What you are asked to do: Track down each line that has the word "scene" and copy it.
━━━━━━━━━━━━━━━━━━━━
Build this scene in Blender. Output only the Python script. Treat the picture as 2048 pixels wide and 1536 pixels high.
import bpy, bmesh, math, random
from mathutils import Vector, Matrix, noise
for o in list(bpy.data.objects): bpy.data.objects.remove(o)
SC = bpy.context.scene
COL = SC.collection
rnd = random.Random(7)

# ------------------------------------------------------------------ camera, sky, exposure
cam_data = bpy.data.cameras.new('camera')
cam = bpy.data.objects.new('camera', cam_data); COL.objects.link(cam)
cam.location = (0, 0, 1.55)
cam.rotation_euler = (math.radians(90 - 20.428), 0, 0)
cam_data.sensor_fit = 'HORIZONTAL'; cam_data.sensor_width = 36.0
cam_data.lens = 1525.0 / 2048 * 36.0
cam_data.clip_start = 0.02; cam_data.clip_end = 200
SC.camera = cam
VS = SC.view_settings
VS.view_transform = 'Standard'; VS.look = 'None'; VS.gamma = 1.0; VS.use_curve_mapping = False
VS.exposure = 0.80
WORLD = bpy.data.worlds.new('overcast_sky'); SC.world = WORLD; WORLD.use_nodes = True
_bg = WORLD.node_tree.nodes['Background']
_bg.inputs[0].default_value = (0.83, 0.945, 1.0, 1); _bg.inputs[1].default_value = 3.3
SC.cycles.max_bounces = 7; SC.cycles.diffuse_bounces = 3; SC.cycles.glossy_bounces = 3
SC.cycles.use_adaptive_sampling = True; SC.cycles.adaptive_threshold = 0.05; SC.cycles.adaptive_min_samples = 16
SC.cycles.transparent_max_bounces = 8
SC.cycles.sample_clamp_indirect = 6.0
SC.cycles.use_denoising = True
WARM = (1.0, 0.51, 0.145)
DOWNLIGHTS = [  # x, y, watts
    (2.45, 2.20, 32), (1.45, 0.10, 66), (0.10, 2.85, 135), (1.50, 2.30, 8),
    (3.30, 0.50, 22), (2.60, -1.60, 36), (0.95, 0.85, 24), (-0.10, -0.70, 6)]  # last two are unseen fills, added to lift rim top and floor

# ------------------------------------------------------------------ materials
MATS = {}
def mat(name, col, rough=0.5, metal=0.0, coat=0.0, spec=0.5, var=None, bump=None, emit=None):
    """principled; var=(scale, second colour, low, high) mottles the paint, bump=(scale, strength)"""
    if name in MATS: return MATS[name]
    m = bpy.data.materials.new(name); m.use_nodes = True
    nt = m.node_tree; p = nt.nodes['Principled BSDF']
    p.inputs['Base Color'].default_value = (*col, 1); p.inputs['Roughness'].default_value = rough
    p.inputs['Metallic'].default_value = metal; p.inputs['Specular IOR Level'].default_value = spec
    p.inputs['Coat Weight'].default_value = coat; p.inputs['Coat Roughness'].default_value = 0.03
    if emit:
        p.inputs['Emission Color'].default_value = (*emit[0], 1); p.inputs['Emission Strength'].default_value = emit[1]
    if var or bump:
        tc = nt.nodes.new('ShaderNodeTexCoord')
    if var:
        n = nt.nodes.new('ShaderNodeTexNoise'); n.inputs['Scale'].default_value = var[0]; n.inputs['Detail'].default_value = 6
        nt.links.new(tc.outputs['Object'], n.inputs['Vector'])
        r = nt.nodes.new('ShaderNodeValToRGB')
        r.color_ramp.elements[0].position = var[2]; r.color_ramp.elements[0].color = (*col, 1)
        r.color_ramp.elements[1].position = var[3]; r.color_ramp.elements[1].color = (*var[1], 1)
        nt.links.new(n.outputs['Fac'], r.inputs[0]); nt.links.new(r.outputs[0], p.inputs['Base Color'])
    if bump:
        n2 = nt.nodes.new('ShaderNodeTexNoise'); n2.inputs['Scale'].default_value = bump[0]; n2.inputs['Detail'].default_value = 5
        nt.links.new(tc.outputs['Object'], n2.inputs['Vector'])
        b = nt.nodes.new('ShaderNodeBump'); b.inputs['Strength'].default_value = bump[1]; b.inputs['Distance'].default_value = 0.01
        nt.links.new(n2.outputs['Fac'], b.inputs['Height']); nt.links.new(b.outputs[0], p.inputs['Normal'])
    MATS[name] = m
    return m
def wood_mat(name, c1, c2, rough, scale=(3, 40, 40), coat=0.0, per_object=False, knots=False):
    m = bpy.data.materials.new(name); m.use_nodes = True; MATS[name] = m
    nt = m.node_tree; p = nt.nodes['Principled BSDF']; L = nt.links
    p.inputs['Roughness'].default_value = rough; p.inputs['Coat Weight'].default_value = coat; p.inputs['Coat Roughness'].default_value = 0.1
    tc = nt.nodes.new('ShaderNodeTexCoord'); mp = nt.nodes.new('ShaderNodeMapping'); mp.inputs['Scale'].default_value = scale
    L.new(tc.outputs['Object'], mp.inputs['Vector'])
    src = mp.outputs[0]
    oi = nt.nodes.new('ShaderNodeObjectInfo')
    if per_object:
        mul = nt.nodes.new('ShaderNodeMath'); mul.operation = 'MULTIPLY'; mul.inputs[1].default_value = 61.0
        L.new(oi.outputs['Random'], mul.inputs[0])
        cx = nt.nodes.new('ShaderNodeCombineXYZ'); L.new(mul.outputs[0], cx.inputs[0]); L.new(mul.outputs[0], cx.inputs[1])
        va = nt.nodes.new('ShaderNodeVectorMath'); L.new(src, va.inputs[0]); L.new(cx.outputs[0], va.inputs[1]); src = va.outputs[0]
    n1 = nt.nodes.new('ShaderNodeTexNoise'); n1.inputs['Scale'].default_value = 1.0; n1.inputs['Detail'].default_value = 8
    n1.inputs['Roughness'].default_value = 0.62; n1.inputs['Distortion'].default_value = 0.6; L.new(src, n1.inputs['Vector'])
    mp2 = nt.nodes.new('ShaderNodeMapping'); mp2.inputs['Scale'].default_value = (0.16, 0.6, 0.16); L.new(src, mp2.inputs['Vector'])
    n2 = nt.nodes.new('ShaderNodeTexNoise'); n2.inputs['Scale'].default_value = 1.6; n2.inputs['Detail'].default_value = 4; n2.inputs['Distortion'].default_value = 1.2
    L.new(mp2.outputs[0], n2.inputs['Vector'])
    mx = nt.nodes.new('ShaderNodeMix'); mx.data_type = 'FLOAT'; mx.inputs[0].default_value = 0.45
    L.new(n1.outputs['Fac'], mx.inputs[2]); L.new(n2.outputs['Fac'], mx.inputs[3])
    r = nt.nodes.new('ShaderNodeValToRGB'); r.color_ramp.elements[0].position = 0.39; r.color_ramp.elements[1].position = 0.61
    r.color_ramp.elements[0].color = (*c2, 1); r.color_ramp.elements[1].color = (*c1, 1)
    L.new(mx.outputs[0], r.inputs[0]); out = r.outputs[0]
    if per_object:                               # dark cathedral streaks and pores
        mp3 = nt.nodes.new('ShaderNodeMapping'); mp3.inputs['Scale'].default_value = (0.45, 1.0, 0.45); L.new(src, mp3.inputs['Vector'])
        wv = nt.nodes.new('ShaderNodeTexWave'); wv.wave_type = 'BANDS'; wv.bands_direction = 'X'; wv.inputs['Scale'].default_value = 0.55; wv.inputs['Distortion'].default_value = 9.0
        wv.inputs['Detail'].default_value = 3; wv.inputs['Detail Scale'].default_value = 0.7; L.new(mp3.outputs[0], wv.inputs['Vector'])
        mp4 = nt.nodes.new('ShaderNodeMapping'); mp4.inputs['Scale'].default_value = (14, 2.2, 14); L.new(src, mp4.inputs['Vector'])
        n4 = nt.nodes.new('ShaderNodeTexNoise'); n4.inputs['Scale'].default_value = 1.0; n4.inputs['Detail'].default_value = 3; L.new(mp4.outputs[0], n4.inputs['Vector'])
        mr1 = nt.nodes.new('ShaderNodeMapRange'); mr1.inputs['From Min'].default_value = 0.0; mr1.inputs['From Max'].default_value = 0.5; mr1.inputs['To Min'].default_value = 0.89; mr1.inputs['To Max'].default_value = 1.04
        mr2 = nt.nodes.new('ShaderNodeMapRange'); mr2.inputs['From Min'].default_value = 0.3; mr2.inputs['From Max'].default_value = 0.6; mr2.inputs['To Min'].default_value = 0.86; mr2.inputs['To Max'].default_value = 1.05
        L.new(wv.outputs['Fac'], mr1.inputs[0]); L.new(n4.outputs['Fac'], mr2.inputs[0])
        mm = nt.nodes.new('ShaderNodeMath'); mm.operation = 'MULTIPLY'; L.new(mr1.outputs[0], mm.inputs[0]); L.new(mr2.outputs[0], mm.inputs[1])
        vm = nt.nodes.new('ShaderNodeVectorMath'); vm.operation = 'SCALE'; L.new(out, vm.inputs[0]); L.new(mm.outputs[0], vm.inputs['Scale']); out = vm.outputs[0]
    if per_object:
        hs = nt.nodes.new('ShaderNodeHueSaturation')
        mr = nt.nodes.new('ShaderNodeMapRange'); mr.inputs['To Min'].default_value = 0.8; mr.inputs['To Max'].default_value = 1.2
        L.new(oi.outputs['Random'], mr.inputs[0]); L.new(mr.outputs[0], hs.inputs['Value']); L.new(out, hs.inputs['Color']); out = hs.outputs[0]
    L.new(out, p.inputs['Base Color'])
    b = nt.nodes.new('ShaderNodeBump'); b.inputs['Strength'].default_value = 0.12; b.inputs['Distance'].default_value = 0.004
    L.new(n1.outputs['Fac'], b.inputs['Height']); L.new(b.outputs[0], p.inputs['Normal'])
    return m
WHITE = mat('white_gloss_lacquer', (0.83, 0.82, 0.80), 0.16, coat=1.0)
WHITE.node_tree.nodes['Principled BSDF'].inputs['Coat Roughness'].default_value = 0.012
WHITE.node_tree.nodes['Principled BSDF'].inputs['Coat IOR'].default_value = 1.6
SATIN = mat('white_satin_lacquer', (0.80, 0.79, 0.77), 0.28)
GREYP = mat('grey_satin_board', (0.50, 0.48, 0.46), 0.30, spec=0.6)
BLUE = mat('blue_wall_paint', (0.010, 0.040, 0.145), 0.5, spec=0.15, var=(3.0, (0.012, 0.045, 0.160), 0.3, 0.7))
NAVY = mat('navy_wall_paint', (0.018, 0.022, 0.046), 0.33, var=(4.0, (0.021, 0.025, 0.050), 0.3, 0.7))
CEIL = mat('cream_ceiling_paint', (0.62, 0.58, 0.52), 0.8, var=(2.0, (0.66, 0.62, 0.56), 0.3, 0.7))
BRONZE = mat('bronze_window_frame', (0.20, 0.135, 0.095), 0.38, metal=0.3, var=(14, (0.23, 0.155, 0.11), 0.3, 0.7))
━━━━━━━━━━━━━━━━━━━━
Answer to the exercise:
Build this scene in Blender. Output only the Python script. Treat the picture as 2048 pixels wide and 1536 pixels high.
SC = bpy.context.scene